Hallmark Cards, a privately owned company based in Kansas City, Missouri, is the largest manufacturer of greeting cards in the United States. Some 50% of greeting cards sent in the United States every year is manufactured by Hallmark.

Founded in 1910 by 18-year-old Joyce Hall selling postcards, by 1915 the company was known as Hall Brothers and sold valentines and Christmas cards, and in 1917, Hall and his brother, Rollie, invented modern wrapping paper when they ran out of traditional colored tissue paper.

In 1928, the company adopted the brand name "Hallmark", after the symbol used by goldsmiths in London in the 14th century, and began printing its name on the back of every card and promoting it in ad campaigns, a practice the company continues to the present day.
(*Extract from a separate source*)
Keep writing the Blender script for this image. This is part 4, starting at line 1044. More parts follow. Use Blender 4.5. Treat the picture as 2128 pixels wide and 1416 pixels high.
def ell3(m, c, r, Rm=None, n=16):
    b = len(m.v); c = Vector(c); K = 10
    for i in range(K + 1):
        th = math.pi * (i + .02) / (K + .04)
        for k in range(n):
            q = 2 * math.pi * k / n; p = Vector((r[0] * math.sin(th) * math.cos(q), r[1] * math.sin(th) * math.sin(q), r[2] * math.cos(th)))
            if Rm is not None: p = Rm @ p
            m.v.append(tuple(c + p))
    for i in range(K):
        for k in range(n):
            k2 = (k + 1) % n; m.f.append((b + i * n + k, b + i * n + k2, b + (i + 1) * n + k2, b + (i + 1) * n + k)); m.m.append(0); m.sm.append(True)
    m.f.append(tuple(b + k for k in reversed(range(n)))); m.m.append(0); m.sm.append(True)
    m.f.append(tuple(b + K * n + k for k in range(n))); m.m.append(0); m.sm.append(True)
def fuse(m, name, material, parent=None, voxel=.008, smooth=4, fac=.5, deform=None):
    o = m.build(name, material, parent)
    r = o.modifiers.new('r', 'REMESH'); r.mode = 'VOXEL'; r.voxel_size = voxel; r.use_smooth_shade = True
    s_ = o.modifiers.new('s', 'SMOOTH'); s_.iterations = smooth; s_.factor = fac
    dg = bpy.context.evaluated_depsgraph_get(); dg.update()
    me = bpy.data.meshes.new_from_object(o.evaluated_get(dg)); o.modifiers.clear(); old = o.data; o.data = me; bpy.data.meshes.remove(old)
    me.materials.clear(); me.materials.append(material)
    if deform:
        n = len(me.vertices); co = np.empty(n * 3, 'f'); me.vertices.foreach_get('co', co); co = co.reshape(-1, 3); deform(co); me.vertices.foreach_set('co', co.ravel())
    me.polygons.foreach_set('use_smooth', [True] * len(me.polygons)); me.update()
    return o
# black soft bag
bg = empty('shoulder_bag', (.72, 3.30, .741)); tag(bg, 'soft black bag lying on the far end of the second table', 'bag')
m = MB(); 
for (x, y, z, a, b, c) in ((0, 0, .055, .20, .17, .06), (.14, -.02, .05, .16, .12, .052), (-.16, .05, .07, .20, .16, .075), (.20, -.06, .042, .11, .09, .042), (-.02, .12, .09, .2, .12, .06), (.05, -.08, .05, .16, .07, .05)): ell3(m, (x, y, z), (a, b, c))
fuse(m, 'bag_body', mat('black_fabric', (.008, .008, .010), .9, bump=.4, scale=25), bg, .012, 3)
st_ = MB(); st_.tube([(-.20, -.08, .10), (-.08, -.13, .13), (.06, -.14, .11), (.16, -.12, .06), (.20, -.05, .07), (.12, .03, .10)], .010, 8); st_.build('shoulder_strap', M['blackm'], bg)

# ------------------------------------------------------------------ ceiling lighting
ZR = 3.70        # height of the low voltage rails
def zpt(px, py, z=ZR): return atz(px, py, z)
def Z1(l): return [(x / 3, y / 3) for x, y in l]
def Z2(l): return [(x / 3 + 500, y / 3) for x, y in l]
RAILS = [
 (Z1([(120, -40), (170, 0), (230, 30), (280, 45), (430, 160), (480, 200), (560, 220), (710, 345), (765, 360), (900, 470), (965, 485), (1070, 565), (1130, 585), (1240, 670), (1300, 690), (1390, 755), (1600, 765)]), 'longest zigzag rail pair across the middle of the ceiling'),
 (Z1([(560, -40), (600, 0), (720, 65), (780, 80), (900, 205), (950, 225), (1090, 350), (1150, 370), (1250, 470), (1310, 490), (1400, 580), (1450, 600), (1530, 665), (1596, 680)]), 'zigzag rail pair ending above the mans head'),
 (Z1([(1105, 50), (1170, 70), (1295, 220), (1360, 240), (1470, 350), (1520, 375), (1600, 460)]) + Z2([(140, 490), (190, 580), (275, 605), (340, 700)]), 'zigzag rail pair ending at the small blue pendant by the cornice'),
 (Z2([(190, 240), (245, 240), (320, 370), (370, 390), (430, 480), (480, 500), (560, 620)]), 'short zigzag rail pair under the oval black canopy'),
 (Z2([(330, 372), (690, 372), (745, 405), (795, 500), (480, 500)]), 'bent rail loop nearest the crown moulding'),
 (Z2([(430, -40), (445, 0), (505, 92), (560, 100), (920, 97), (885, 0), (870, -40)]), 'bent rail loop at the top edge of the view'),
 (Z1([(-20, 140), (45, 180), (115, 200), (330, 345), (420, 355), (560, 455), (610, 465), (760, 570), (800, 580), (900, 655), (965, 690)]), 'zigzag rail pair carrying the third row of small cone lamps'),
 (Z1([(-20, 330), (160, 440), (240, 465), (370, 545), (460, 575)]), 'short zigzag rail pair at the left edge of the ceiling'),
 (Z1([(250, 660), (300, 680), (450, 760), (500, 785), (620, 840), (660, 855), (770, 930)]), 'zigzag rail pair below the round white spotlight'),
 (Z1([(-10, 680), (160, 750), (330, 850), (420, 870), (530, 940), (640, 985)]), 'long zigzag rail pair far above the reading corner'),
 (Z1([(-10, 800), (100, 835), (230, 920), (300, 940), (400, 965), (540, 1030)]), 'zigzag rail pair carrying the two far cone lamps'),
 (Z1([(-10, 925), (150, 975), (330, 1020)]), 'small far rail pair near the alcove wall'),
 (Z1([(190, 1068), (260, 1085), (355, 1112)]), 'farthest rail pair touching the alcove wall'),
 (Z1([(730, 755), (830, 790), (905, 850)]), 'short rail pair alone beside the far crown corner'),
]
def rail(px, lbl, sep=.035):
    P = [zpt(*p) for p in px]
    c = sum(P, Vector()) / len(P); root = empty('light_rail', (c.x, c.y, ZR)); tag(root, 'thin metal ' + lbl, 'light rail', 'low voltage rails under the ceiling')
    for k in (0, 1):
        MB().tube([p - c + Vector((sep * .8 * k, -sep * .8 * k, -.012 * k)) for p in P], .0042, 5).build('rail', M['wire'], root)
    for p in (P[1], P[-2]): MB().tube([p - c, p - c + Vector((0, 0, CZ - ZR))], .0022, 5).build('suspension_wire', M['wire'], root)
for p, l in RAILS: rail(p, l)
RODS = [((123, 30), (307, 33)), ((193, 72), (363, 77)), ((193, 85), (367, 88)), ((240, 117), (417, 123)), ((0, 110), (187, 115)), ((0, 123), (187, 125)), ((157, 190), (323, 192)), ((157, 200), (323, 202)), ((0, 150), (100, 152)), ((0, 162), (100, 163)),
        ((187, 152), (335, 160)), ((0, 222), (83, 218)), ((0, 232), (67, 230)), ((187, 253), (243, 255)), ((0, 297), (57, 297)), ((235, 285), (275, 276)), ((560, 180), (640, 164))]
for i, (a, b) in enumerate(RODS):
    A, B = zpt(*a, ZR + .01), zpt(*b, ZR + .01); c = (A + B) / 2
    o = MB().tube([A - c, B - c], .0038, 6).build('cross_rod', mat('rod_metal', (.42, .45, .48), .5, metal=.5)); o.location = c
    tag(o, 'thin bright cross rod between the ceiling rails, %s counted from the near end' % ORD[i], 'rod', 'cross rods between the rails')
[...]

In 1944, it adopted its current slogan, "When you care to send the very best." In 1954, it changed its name from Hall Brothers to Hallmark.

In 1951, Hall sponsored a television program for NBC that gave rise to the Hallmark Hall of Fame, which has won 78 Emmy Awards.

Hallmark owns Hallmark Entertainment, a producer of television shows and mini-series; the Hallmark Channel television network; Binney & Smith, makers of Crayola-brand crayons, and operates a chain of independently-owned card and gift stores in the United States.